We adhere to the rule that the denominator of the coverture fraction is equal to the total period of time the employee-spouse participated in the pension benefit program. See: Lyons v. Lyons, 401 Pa.Super. 271, 280, 585 A.2d 42, 47 (1991); Braderman v. Braderman, 339 Pa.Super. 185, 198, 488 A.2d 613, 619 (1985); King v. King, 332 Pa.Super. 526, 533, 481 A.2d 913, 916 (1984). We recognize that our courts have varied the definition of the denominator as either "the total period the employee participated in the benefits program," Braderman v. Braderman, supra; King v. King, supra, or "the total period of time the employee-spouse was accruing benefits." Lowry v. Lowry, 375 Pa.Super. 382, 404, 544 A.2d 972, 983 (1988). In many instances, there will be no difference between these two figures. Where there is a difference, however, the denominator adopted in Lyons v. Lyons, supra, will produce the more accurate result.

Herein, wife is permitted to begin receiving payments from the pension at any time after July 1, 1989. However, Georg will not have reached age 60, the required retirement age for pilots, until July 1, 1991. There is no indication in the record that Georg intended to retire prior to his sixtieth birthday. The court has set the denominator without regard for the fact that Georg will have to participate in the *14 benefit program another two years to receive his pension benefits.

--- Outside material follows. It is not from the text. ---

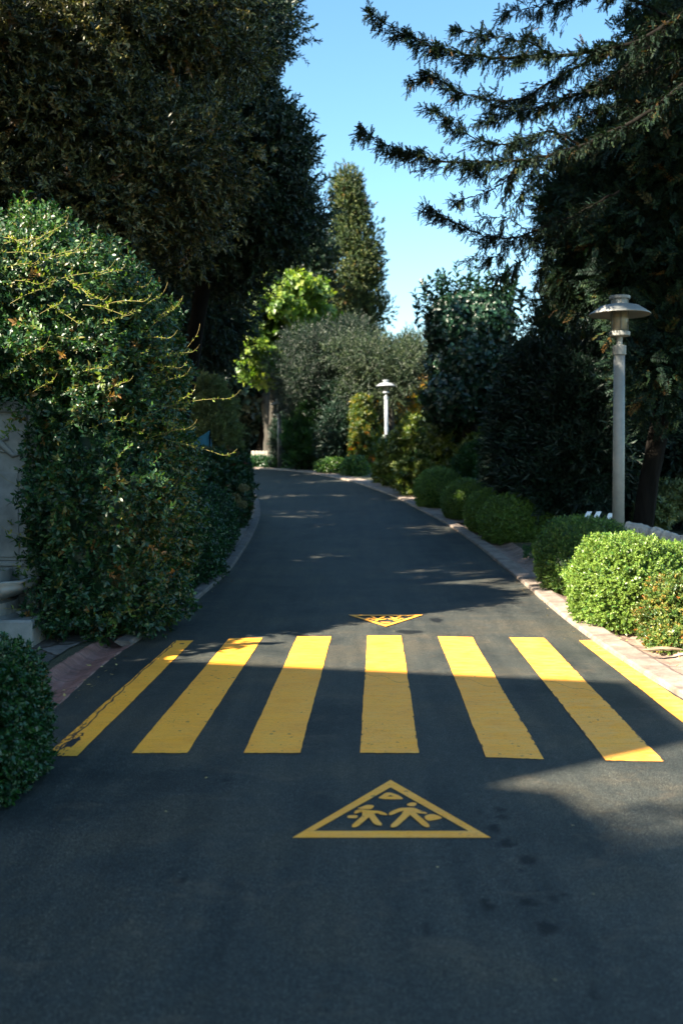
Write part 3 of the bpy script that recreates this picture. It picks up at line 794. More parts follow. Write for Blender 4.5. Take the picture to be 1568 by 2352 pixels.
def trunk(parent, pts, r0, r1, mat, name='trunk', seg=12):
    b = MB(); pts = np.array(pts, float); n = 14
    s = np.linspace(0, len(pts) - 1, n); q = np.stack([np.interp(s, range(len(pts)), pts[:, i]) for i in range(3)], 1)
    for _ in range(2): q[1:-1] = (q[:-2] + 2 * q[1:-1] + q[2:]) / 4
    rad = [(r0 + (r1 - r0) * (i / (n - 1))) * (1.25 if i == 0 else 1) for i in range(n)]
    b.tube(q, rad, seg, wob=.06); return b, q
def limbs(b, start_pts, lumps, k, r0, mat):
    ch = random.sample(lumps, min(k, len(lumps)))
    for e in ch:
        tgt = e[0]; hs = [p for p in start_pts if p[2] < tgt[2] + .5] or [start_pts[-1]]
        st = min(hs, key=lambda p: np.linalg.norm(p - tgt) + .3 * abs(p[2] - tgt[2] + 1.0))
        L_ = np.linalg.norm(tgt - st); mid = (st + tgt) / 2 + np.array([random.gauss(0, .06), random.gauss(0, .06), .12]) * L_
        q = np.array([st, (st + mid) / 2 + np.array([0, 0, .03]) * L_, mid, (mid + tgt) / 2, tgt])
        b.tube(q, [r0, r0 * .7, r0 * .5, r0 * .32, r0 * .14], 6)
def tree(name, label, ells, n, tpls, mat, bark, base, k_sub, r_sub, flat=.75, r0=.2, up=.1, jit=.6, sc=(.8, 1.25), lo=.55, hi=1.08, cat='tree', group=None, top=None, nlimb=14, rbase=.5, rvar=.22, fill=.35, ext=None, cat_sub=None, mid=None, trunkpts=None, cull=True):
    loc = (base[0], base[1], float(gz(base[1]))); t = thing(name, loc, label, cat, group)
    lumps = sublumps(ells, k_sub, r_sub, flat, fill)
    q, g = shell(lumps, n, lo, hi, .12, cull=False)
    scatter('crown', tpls, q, blend_dir(g, up, jit, ext=ext), rng.uniform(sc[0], sc[1], len(q)), [mat, bark], t, rbase=rbase, rvar=rvar)
    c = np.mean([e[0] for e in ells], 0); top = top or (c[0], c[1], c[2] + .3)
    pts = trunkpts or [loc, ((loc[0] * 2 + top[0]) / 3 + .1, (loc[1] * 2 + top[1]) / 3, loc[2] + (top[2] - loc[2]) * .35), ((loc[0] + top[0] * 2) / 3, (loc[1] + top[1] * 2) / 3, loc[2] + (top[2] - loc[2]) * .7), top]
    b, qq = trunk(t, pts, r0, r0 * .3, bark); b.build('trunk', bark, t, smooth=True)
    b2 = MB(); limbs(b2, list(qq[3:]), lumps, nlimb, r0 * .45, bark); b2.build('limbs', bark, t, smooth=True)
    return t, lumps

# templates
T_jas = multi(twig, 5, .11, 9, .052, .024, 62, True, pairs=True, jitter=.5)
T_box = multi(twig, 5, .055, 12, .021, .012, 55, jitter=.5, curl=.05)
T_boxn = multi(twig, 5, .055, 12, .024, .014, 55, rich=True, jitter=.5, curl=.05)
T_boxf = multi(twig, 4, .09, 8, .045, .028, 55, jitter=.5, stem=False)
T_oak = multi(twig, 6, .26, 15, .085, .030, 52, jitter=.55, droop=.2)
T_oakf = multi(twig, 5, .34, 14, .11, .042, 52, jitter=.55, droop=.2)
T_yew = multi(needle_spray, 8, .10, 14, .026, .012, .15)
T_yewm = multi(needle_spray, 5, .26, 16, .085, .026)
T_dark = multi(twig, 5, .22, 10, .10, .028, 30, jitter=.4, stem=False)
T_ivy = multi(twig, 5, .20, 6, .115, .105, 80, jitter=.5, stem=False, curl=.3)
T_ivyspike = multi(twig, 4, .38, 14, .12, .07, 60, jitter=.4)
T_laurel = multi(twig, 5, .20, 10, .16, .052, 62, jitter=.35, whorl=5)
T_olive = multi(twig, 5, .42, 15, .10, .030, 30, jitter=.4, stem=False)
T_bright = multi(twig, 5, .40, 9, .24, .20, 75, jitter=.5, stem=False, curl=.25)
T_cyp = multi(twig, 5, .32, 13, .17, .08, 32, jitter=.35, stem=False)
T_fine = multi(twig, 5, .26, 16, .10, .022, 38, jitter=.4, stem=False)
T_occ = multi(twig, 4, .5, 10, .24, .12, 55, jitter=.55, stem=False)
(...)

In Berrington v. Berrington, 409 Pa.Super. 355, 598 A.2d 31 (1991; filed of even date herewith), we determined that only that pension which is available on the date of separation is marital property and that enhanced benefits purchased by employer or employee contributions following separation are not marital property. Our decision was based upon the express language of Section 401(e) of the Divorce Code of April 2, 1980, P.L. 63, No. 26, 23 P.S. § 401(e).[2] The decision held that pension benefits available for distribution according to the deferred distribution method must be the same as those available for distribution according to the immediate offset method. Thus, although the non-employee spouse's economic circumstances may be considered by a court in making distribution under Section 401(d) of the Divorce Code, supra,[3] they may not be considered in determining that which constitutes marital property.

For the same reasons, we hold that the order entered in the instant case was erroneous. The pension benefits available for distribution are those which would have been payable if the husband-appellant had retired on the date of separation.

Reversed and remanded for the entry of an order in accordance with the foregoing opinion. Jurisdiction is not retained.

NOTES

[1] Hannelore Katzenberger is employed by Mobay Chemical Company as a bilingual secretary.

[2] This section of the Divorce Code has now been codified at 23 Pa.C.S. § 3501(a).

[3] This section is now codified at 23 Pa.C.S. § 3502(a).